Moi, quand je la vois, oui je vois un alien : une créature d’une beauté surnaturelle.
« Alien »
Identité plurielle
Tout dépend de ses cheveux ! Maty porte un tissage qu’elle change au gré de ses humeurs. Au naturel, ses cheveux très fins forment un nuage vaporeux autour de son visage. Si elle opte pour une chevelure bouclée, elle passe pour une Marocaine, une Éthiopienne ou une Antillaise. Quand elle porte les cheveux très noirs et lisses, on la prend pour une Indienne. Maty comprend qu’elle suscite le trouble quant à ses origines. Je pense même qu’elle cultive cette ambiguïté.
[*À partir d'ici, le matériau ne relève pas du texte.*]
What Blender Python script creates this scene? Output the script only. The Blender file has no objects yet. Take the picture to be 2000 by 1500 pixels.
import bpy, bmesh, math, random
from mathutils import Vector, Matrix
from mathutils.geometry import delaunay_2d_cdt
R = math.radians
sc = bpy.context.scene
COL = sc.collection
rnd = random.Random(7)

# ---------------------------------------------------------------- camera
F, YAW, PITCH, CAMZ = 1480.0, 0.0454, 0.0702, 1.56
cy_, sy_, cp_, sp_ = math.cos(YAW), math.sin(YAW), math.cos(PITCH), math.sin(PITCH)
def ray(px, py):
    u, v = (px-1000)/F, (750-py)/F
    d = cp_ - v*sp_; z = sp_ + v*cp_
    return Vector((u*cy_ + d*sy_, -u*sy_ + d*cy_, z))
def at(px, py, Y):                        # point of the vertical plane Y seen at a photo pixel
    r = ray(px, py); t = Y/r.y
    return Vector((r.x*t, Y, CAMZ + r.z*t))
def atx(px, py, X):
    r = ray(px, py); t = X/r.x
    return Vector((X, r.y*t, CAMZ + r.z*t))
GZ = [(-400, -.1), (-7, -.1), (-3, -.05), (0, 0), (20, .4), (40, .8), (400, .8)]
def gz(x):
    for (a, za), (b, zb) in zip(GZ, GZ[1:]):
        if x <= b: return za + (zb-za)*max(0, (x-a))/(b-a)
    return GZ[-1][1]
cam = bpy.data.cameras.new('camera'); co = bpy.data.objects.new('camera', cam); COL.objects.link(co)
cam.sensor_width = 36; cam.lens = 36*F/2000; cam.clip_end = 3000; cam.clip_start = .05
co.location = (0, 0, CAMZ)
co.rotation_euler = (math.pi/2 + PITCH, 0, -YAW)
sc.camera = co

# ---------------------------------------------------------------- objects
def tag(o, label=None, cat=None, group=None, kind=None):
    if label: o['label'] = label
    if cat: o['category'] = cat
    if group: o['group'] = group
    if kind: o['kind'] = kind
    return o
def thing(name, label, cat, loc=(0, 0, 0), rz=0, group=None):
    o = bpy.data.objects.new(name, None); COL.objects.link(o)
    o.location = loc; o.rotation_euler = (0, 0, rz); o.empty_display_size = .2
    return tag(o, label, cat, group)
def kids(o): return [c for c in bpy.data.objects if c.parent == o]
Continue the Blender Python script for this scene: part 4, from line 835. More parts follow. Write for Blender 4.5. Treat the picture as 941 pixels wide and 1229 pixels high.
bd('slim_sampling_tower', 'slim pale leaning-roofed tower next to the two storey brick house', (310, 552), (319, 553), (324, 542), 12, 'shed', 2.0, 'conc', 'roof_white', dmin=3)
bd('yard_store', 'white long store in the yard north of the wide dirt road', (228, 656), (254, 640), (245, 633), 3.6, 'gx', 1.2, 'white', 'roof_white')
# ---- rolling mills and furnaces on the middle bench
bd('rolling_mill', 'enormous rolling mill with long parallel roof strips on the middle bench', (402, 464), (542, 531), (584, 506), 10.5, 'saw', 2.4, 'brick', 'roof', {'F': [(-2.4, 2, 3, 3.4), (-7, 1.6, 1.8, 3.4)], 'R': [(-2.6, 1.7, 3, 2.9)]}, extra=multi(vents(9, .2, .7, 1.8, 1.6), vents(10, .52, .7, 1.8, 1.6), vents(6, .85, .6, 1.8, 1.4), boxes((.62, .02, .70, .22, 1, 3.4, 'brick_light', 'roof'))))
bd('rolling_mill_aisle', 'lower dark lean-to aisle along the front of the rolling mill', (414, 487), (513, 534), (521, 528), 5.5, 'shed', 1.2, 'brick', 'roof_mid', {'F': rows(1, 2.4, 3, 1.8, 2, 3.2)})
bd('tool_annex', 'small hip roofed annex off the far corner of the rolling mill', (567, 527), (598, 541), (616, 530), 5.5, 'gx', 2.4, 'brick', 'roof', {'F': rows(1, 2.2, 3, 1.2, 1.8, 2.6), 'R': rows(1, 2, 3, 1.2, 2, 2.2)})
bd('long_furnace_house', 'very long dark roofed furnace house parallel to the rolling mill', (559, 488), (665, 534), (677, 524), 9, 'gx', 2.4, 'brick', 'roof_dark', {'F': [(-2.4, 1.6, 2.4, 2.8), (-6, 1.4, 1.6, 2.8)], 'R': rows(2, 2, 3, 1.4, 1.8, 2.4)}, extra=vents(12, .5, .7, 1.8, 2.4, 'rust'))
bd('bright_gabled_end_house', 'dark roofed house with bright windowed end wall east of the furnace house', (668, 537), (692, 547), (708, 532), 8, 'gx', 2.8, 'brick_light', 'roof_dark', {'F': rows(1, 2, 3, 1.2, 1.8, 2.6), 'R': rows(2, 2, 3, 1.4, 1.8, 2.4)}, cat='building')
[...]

Son amour de la mode, venu de sa mère, lui permet d’inventer chaque jour un nouveau personnage. Son style hétéroclite et spectaculaire mêle fripes, pièces vintage et bijoux ethniques. Elle joue à créer des costumes extravagants, composés d’imprimés en tous genres, robes gipsy ou rock, crop tops, boots grunge ou talons aiguille… Maty, elle casse les codes en n’étant jamais là où on l’attend !
Appartenir ou n’appartenir
Cette sénégalo ruskov ne s’est jamais sentie rejetée à cause de son métissage mais elle se remémore un souvenir d’enfance qui l’avait profondément blessée. Une fois dans la famille de sa mère, un chien noir s’assoit près de son père, la belle-famille commente d’un racisme décomplexé : « Il se met à côté de toi parce que tu es noir ! » Maty n’oubliera jamais cette réflexion…
Ni noire ni blanche, Maty se sent un être humain avant tout. Elle n’appartient à aucune communauté hormis celle du genre humain. Sa richesse c’est de ne pas être dans un moule ; elle se sent libre vis-à-vis des deux communautés, appartenant à la fois aux deux et à aucune. C’est cette liberté qui la caractérise : Maty refuse les diktats et conventions en particulier ceux qui emprisonnent les femmes et leur corps. Elle s’est ainsi récemment engagée dans le mouvement « no make up » privilégiant la beauté naturelle et l’acceptation de soi. Au niveau artistique, elle se reconnaît dans les valeurs dadaïstes de dérision et de jeu avec les convenances et les conventions.
J’ai adoré lire votre article, je suis aussi Russo Africaine et ça me fait plaisir de voir qu’il y a les mêmes métissages que le mien. Merci pour ce beau article!